Hoje, saio da seqüência recente de reflexões sobre o fantasma do "comunismo" e a fugidia toada "anti-capitalista" (algo sem configuração precisa e sem esboço do que substituiria a propriedade privada). E pego o galho da literatura, especificamente da crônica. Tal impulso veio do prazer de uma descoberta (assaz tardia) e da penitência por meu atraso em atentar para o que estava, para mim, à escancarada disposição em minha biblioteca.
O cidadão que faz o título acima é um nonagenário escritor de Alagoa Nova, município do Brejo paraibano que abriga o engenho produtor de Serra Preta, aguardente com 45 de grau etílico, deliciosa, que desce redondinho.
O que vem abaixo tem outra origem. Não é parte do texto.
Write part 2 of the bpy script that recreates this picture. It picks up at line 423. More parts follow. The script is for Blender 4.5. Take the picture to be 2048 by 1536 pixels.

Radicado na capital João Pessoa há mais de 60 anos. Meu pai, com infância curtida no seco e árido município de Soledade, Cariri paraibano, veio a ser um dos amigos de Gonzaga, com direito a boas conversas com ou sem cachaça. Havia identidade de visão humanista.
Agora, as raízes da penitência que faço e do prazer a que me referi. Conheci GR em 24/01/1999, em seu apartamento em João Pessoa, levado por meu pai - este, vindo do Rio de Janeiro, para onde migrou com a família, em 1974, depois de morada de cerca de cinco anos em Recife. Fui, naquele final dos anos noventa, mimoseado pelo escritor com a oferenda de crônicas reunidas em 'Filipéia e outras histórias' e 'Um sitio que anda comigo', além de um livro de diversos autores, ele inclusive, sobre a história da Paraíba. Talvez pela distração com respeito ao que é de nossa aldeia, e maior atenção ao que vem de longe - coisa de colonizado - fui adiando a leitura do que era um tesouro e eu ignorava. Trago aqui o que anotei, a lápis, abaixo do autógrafo no "Filipéia": 'Enfim, percebido. Quanto atraso! 19/03/2023'. Esta última data (de nova visita a GR, em companhia do paraibano quase-recifense Francisco Cartaxo) tem a ver com fatos que me levaram de volta ao janeiro/1999. Evito outros detalhes, para não incomodar o eventual leitor. Vamos ao que mais interessa: evidências da grandeza desse grande cronista que é Gonzaga Rodrigues.
'Filipéia' me trouxe uma percepção que logo se revelou, a meu ver e sentir, irrefutável. Traços de Graciliano Ramos, uma de minhas leituras de adolescente, agora na grande prateleira de releituras. Gonzaga fala do local e leva o leitor ao universal, com admirável maestria. O domínio e a leveza da palavra lembram a prosa do cuiabano Manuel de Barros, mais cultuado como poeta (na verdade, também faz prosa e prosa poética). Embora sejam estilos diferentes, o amor à palavra é traço comum. Já 'Retrato de Memória' (2010) mostra que Gonzaga vai além da crônica e faz o que pode ser uma novela, assim reconhecido por categorizados críticos. (Ângela Bezerra de Castro - 'No claro-escuro da linguagem', apresentação), Luiz Augusto Crispim ('Um entalhador da ficção', prefácio) e Adalberto Barreto ('Retrato do Pai', orelha) dizem isso e mais com a devida propriedade de formação literária, o que obviamente não é o meu caso.
Além de 'Retrato de Memória', o autor também autografou e me passou 'Café Alvear' e 'Com os olhos no chão' (2022), o livro mais recente, que traz uma seleção - sob direção do autor - de crônicas de sua vida. 'Retrato' e este último são leituras que podem dar, a quem ainda não o conhece, apropriada visão da obra do escritor paraibano Gonzaga Rodrigues. Aqui recorro a Antonio Barreto Neto, que faz a contra-capa de 'Com os olhos no chão': "Resultado de um laborioso processo de burilamento estilístico, suas crônicas atingem aquele grau de depuração em que uma funcionalidade sóbria, mas precisa, sublinha, na medida exata, a relação entre o que é dito e a forma de dizer".
Para mim, Gonzaga é escritor do quilate e da grandeza de Paulo Mendes Campos, Rubem Braga, e do recifense Antonio Maria. Como cidadão e agora leitor dileto desse formidável escritor, tenho dito. [Faço deste artigo uma oferenda póstuma a meu pai, Manoel Patrício de Araujo].
Tarcisio Patricio, doutor em Economia. Professor da UFPE, aposentado.